Facebook Opening Physical Store Where You Can Willingly Plug Yourself Into The Matrix
No, thanks.
Demonstrating excellent timing, Mark Zuckerberg announced Monday that Facebook will soon open its first physical retail space as it “transitions” from a humble social media platform that’s destroying civilization to a "hardware giant" that will make the living envy the dead.
Oh, and something something “metaverse.”
In the store, customers will be able to test out Facebook’s growing line of smart hardware devices including its virtual reality headset Quest 2, its smart glasses Ray-Ban Stories and its video-calling device Portal. The company will also sell some of the devices directly in the store.

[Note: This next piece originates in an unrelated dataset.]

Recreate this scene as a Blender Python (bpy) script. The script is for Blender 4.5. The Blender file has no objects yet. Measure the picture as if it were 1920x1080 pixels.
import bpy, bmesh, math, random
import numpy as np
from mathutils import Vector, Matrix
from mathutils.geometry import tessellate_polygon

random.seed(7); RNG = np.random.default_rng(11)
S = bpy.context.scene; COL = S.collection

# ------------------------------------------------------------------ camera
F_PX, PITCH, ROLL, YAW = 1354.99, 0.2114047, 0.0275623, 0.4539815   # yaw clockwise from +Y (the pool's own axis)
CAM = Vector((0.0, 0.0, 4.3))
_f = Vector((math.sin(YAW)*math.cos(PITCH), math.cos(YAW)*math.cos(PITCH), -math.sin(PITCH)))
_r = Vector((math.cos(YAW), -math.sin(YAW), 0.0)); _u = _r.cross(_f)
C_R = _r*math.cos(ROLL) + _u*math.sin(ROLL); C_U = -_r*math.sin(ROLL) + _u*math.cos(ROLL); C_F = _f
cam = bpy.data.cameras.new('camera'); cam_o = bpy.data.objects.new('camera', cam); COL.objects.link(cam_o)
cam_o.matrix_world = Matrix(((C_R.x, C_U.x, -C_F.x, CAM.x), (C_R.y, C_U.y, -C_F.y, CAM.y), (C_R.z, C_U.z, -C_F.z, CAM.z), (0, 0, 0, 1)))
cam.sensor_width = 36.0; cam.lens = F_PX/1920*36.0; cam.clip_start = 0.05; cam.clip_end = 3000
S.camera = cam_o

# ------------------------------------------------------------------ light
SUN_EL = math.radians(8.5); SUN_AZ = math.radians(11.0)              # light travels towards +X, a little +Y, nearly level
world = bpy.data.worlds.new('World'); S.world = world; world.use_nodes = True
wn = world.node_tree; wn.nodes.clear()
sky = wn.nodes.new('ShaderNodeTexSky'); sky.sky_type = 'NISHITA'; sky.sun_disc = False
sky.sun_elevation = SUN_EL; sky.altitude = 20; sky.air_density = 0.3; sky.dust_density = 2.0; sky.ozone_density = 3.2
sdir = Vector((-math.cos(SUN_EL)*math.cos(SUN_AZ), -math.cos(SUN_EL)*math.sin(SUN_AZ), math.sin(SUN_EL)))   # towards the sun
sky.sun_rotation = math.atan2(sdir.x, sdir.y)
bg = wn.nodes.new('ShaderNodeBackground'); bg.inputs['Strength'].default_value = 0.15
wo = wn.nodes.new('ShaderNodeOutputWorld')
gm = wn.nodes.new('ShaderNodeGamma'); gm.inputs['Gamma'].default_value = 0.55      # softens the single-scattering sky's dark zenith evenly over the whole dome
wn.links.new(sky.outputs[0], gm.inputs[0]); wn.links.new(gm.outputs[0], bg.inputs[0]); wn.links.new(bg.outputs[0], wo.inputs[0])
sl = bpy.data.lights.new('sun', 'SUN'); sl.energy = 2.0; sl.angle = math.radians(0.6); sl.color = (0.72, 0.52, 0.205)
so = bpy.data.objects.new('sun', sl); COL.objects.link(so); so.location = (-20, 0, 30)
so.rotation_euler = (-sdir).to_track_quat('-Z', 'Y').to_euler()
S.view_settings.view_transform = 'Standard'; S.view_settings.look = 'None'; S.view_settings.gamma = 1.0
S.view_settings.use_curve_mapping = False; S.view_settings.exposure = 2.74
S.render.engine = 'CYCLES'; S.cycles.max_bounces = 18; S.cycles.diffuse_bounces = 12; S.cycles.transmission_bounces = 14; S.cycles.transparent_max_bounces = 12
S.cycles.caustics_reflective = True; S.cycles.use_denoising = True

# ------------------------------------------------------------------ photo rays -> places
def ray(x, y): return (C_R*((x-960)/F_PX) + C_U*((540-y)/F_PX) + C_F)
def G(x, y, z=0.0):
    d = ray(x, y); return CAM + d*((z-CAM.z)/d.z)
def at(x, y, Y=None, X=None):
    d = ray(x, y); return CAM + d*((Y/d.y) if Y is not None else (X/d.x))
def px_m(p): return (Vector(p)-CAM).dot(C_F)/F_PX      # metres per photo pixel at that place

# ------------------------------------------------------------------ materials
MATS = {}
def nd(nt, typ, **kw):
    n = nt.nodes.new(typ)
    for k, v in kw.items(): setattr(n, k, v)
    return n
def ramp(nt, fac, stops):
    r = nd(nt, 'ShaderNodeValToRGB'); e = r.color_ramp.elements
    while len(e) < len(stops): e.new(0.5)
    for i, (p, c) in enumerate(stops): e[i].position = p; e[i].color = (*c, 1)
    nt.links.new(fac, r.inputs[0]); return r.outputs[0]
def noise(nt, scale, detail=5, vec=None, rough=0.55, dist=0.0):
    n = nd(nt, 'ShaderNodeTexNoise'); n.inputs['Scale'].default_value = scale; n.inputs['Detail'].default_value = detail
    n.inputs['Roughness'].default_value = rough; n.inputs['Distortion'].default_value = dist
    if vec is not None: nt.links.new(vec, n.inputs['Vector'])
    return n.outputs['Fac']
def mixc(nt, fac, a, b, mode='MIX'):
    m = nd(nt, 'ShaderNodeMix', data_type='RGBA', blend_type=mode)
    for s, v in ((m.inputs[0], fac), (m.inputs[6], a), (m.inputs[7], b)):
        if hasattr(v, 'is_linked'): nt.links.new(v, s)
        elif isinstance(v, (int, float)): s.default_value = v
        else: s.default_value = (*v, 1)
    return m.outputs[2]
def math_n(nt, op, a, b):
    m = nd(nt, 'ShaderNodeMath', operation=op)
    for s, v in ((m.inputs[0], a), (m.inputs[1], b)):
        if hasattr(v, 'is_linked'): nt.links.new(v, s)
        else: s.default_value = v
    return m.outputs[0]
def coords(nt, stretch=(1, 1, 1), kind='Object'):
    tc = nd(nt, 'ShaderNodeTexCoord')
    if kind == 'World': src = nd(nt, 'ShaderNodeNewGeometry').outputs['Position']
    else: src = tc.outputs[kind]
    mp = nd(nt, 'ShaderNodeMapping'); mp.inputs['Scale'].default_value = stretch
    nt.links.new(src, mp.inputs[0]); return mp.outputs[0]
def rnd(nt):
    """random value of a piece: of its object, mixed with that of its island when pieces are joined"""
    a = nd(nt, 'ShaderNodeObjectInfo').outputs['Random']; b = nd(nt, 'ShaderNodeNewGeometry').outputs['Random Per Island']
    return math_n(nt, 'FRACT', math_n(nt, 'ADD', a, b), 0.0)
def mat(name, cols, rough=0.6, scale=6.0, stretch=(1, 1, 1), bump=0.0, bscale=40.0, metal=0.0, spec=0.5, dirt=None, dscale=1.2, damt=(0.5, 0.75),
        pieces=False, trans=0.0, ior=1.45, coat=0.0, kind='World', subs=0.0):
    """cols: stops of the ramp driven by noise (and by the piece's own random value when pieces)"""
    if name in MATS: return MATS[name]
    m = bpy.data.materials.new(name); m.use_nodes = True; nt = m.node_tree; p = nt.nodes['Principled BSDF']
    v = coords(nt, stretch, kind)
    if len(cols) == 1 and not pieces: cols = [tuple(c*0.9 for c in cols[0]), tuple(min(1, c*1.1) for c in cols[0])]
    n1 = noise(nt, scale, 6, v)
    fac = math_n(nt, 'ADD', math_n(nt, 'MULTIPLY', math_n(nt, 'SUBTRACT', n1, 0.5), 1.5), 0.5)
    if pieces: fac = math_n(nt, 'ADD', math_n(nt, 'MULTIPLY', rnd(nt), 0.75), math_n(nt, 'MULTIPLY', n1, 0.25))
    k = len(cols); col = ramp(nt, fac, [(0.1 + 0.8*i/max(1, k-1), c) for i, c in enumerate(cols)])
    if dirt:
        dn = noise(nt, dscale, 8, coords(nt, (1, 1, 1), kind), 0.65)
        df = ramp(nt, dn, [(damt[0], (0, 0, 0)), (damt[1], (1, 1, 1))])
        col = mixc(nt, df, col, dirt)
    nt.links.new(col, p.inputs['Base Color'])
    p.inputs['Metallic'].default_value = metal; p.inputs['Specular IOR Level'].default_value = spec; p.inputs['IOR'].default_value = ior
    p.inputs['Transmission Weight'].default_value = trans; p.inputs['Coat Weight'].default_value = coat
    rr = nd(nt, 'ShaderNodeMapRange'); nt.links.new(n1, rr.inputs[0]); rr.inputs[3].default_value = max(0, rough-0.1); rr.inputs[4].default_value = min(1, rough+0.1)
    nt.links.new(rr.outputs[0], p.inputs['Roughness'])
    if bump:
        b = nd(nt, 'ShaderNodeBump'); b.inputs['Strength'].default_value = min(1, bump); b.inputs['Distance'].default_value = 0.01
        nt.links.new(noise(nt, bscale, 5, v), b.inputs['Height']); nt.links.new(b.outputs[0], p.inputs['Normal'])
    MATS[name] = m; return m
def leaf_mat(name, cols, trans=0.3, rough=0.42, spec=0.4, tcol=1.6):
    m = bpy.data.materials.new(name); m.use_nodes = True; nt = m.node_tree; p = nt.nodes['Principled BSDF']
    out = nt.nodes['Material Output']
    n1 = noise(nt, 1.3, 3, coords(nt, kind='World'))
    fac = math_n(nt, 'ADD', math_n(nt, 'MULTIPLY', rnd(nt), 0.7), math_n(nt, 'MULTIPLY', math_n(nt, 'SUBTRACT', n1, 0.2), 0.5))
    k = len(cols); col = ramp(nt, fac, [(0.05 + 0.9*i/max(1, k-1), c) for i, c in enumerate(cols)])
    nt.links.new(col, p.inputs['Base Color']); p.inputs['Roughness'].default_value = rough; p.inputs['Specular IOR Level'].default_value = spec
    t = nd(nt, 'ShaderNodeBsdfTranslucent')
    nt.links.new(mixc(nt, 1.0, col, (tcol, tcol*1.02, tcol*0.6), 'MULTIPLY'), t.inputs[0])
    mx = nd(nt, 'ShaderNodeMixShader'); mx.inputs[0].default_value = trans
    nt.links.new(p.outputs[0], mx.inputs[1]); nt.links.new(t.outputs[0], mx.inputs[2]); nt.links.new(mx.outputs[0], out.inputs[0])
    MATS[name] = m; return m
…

Facebook has poured billions into its Reality Labs research that develops "virtual and augmented reality hardware and software.” People who apparently lack basic social skills and recognizable human instincts assume other higher primates will want to meet with coworkers in virtual board rooms, attend digital events with the friends they don’t have, and shop in virtual stores because you need to virtually feel the produce and squeeze the Charmin.
Here’s a look at Facebook’s Reality Labs division, which is scary and depressing, much like the early Internet.
Zuckerberg declares: “The best way to understand virtual reality is to experience it. At the new Meta Store, anyone can demo popular apps on Quest 2 and project what you’re experiencing onto a big wall for your friends to see.”
Does Facebook actually offer a service that’s worth putting on your pants? Zuckerberg seems to think so, but he also believes that haircut’s a good idea.
There are sound (though ultimately evil) business reasons for Facebook/Meta to start selling its own hardware. Apple has imposed new rules that limit Facebook’s ability to collect personal information from iPhone users for targeted advertising campaigns. It would make sense for Facebook to cut out the middle man and sell its own hardware devices so it can more easily collect data from the users it's slowly turning into anti-vax Nazis.
PREVIOUSLY: LIVE: Whistleblower Mark Zuckerberg So Sad Frances Haugen Made Up All Those True Things About Facebook
But there’s also the inescapable stench of desperation within the metaverse. Facebook admitted in February that it lost daily users for the first time in its 18-year existence. The number of daily users fell by about half a million in the last three months of 2021. The timing is not random: Whistleblower Frances Haugen had just informed Congress and the world that Facebook is a threat to all that’s good and decent.
Sure, Twitter’s gonna be much, much worse soon, but last year, Facebook had seemingly cornered the market on evil. It couldn’t even launch its goofy metaverse without endangering children. Although intended solely for adults, Meta’s new virtual-reality app Horizon Worlds reportedly had users as young as nine hooked into the system as potential prey for perverts.
Meta did not respond to a question about whether it had received any reports of child exploitation or grooming in Horizon Worlds. It also declined to say whether it had taken any measures aimed at protecting children from those threats.
It’s impossible to know with certainty that an avatar is a child, but judging by their voices and actions, they’re hard to miss. For a company that is building what it hopes is the future of online interaction, the failure to enforce an age limit — one of its most basic rules — in Horizon Worlds would seem to be an ominous sign.
Located near Reality Labs division headquarters in California, the 1,550-square foot Meta Store opens next month. Presumably, the staff will notice if there are any unattended minors on the premises.